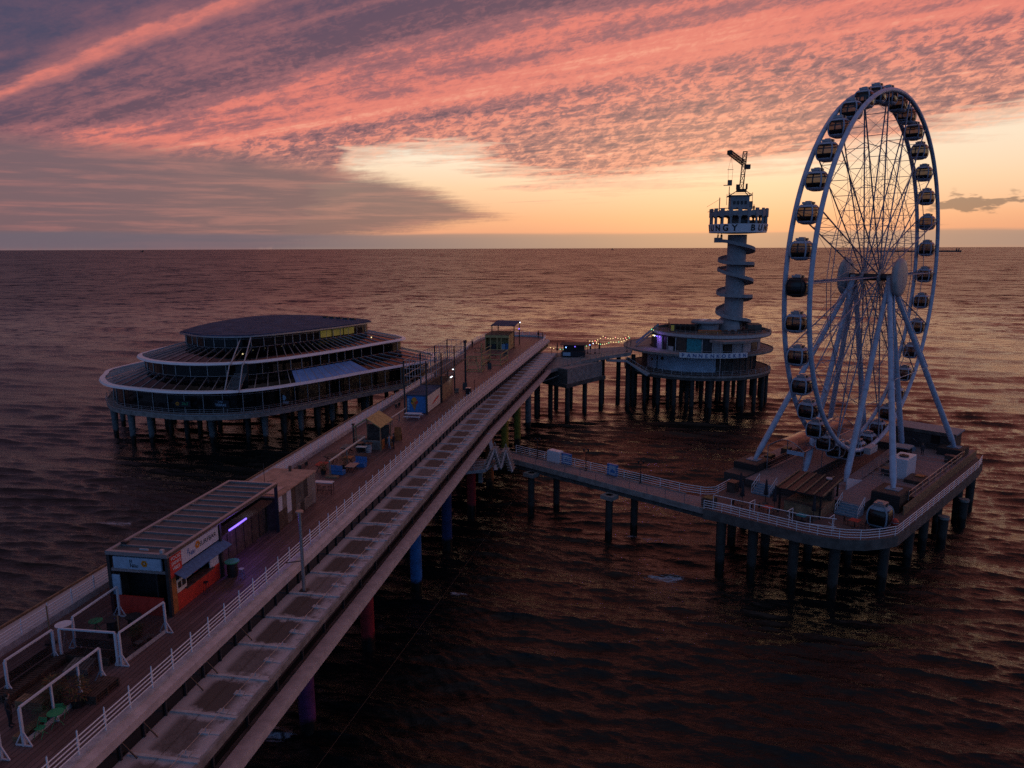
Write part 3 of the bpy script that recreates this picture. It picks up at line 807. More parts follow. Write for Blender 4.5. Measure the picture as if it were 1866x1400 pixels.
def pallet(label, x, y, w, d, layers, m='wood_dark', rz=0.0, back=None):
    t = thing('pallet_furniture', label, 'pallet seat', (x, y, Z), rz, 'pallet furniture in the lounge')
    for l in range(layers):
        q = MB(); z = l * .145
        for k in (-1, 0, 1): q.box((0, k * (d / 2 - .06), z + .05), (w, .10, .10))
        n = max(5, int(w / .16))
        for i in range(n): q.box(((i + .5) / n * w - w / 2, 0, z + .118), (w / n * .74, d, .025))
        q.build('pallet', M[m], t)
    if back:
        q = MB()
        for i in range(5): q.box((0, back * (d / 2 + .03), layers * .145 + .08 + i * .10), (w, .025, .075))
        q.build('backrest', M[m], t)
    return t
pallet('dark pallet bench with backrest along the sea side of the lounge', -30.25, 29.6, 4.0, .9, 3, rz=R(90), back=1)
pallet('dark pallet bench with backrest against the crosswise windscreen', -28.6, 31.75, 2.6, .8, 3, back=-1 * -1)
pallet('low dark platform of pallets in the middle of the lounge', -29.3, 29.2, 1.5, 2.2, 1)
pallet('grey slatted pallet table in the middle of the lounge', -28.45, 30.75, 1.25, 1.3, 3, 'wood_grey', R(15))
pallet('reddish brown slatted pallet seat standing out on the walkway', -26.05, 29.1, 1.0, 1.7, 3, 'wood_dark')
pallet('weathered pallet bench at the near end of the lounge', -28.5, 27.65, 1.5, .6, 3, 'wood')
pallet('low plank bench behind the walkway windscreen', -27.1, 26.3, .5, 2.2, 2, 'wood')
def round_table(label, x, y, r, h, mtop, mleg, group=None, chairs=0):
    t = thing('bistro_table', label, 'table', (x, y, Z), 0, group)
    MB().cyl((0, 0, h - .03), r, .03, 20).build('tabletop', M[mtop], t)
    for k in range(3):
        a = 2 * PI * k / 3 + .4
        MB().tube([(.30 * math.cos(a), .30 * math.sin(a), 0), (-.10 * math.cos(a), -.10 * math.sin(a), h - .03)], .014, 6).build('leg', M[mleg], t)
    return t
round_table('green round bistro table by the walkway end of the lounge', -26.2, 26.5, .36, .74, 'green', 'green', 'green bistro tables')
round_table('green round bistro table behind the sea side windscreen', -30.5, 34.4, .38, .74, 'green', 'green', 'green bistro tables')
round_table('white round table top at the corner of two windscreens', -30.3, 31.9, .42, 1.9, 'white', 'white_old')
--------
## STATED PROBLEM
Keep the pictures out of the copy and write out the data exactly as it stands.

## CORRECT RESULT
Write part 3 of the bpy script that recreates this picture. It picks up at line 807. More parts follow. Write for Blender 4.5. Measure the picture as if it were 1866x1400 pixels.
def pallet(label, x, y, w, d, layers, m='wood_dark', rz=0.0, back=None):
    t = thing('pallet_furniture', label, 'pallet seat', (x, y, Z), rz, 'pallet furniture in the lounge')
    for l in range(layers):
        q = MB(); z = l * .145
        for k in (-1, 0, 1): q.box((0, k * (d / 2 - .06), z + .05), (w, .10, .10))
        n = max(5, int(w / .16))
        for i in range(n): q.box(((i + .5) / n * w - w / 2, 0, z + .118), (w / n * .74, d, .025))
        q.build('pallet', M[m], t)
    if back:
        q = MB()
        for i in range(5): q.box((0, back * (d / 2 + .03), layers * .145 + .08 + i * .10), (w, .025, .075))
        q.build('backrest', M[m], t)
    return t
pallet('dark pallet bench with backrest along the sea side of the lounge', -30.25, 29.6, 4.0, .9, 3, rz=R(90), back=1)
pallet('dark pallet bench with backrest against the crosswise windscreen', -28.6, 31.75, 2.6, .8, 3, back=-1 * -1)
pallet('low dark platform of pallets in the middle of the lounge', -29.3, 29.2, 1.5, 2.2, 1)
pallet('grey slatted pallet table in the middle of the lounge', -28.45, 30.75, 1.25, 1.3, 3, 'wood_grey', R(15))
pallet('reddish brown slatted pallet seat standing out on the walkway', -26.05, 29.1, 1.0, 1.7, 3, 'wood_dark')
pallet('weathered pallet bench at the near end of the lounge', -28.5, 27.65, 1.5, .6, 3, 'wood')
pallet('low plank bench behind the walkway windscreen', -27.1, 26.3, .5, 2.2, 2, 'wood')
def round_table(label, x, y, r, h, mtop, mleg, group=None, chairs=0):
    t = thing('bistro_table', label, 'table', (x, y, Z), 0, group)
    MB().cyl((0, 0, h - .03), r, .03, 20).build('tabletop', M[mtop], t)
    for k in range(3):
        a = 2 * PI * k / 3 + .4
        MB().tube([(.30 * math.cos(a), .30 * math.sin(a), 0), (-.10 * math.cos(a), -.10 * math.sin(a), h - .03)], .014, 6).build('leg', M[mleg], t)
    return t
round_table('green round bistro table by the walkway end of the lounge', -26.2, 26.5, .36, .74, 'green', 'green', 'green bistro tables')
round_table('green round bistro table behind the sea side windscreen', -30.5, 34.4, .38, .74, 'green', 'green', 'green bistro tables')
round_table('white round table top at the corner of two windscreens', -30.3, 31.9, .42, 1.9, 'white', 'white_old')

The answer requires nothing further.